## SHORT TASK
Retype, please, the listing from its opening line through the line that contains "sin, cos = math.sin, math.cos", both included, without the pictures.
####################
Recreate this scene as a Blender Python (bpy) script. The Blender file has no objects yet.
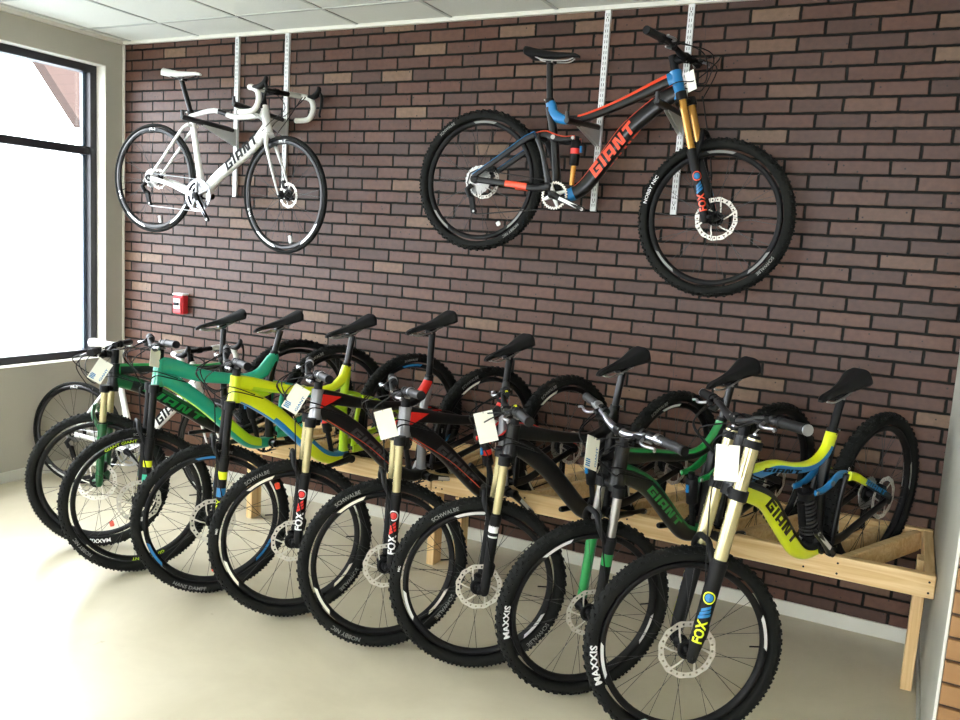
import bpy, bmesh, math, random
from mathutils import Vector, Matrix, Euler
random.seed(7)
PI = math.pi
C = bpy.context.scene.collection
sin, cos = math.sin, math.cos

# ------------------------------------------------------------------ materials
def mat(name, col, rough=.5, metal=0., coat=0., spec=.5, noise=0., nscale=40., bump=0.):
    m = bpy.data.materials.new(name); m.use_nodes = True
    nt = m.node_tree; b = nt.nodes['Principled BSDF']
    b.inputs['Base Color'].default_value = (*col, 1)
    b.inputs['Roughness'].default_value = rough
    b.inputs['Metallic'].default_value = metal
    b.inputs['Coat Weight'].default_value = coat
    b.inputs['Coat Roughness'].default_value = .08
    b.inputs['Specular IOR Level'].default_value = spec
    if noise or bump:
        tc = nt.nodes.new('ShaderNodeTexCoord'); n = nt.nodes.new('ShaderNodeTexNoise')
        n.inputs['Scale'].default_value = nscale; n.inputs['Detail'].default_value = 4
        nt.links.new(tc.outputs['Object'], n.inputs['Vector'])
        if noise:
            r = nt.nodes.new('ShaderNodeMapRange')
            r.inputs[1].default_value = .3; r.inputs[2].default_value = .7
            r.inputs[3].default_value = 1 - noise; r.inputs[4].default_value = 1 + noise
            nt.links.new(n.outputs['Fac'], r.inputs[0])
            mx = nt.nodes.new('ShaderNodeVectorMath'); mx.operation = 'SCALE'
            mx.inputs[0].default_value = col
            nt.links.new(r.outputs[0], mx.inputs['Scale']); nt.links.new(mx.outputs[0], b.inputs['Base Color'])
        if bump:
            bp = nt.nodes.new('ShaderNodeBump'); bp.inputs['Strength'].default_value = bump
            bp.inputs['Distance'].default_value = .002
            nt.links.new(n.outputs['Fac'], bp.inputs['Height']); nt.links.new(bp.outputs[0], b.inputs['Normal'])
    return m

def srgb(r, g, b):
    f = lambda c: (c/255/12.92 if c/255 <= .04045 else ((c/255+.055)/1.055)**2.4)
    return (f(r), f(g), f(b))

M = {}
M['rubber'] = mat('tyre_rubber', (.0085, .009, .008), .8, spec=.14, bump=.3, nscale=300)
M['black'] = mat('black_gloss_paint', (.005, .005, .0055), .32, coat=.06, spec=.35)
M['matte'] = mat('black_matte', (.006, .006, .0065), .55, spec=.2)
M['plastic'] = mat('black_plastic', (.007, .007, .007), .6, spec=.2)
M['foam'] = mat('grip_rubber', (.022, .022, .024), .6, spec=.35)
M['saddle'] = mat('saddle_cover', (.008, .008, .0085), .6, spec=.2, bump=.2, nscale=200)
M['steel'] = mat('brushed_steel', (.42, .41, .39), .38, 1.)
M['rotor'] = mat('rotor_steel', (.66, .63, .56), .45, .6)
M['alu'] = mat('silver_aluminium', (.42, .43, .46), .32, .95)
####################
## RESULT OF THIS TASK
Recreate this scene as a Blender Python (bpy) script. The Blender file has no objects yet.
import bpy, bmesh, math, random
from mathutils import Vector, Matrix, Euler
random.seed(7)
PI = math.pi
C = bpy.context.scene.collection
sin, cos = math.sin, math.cos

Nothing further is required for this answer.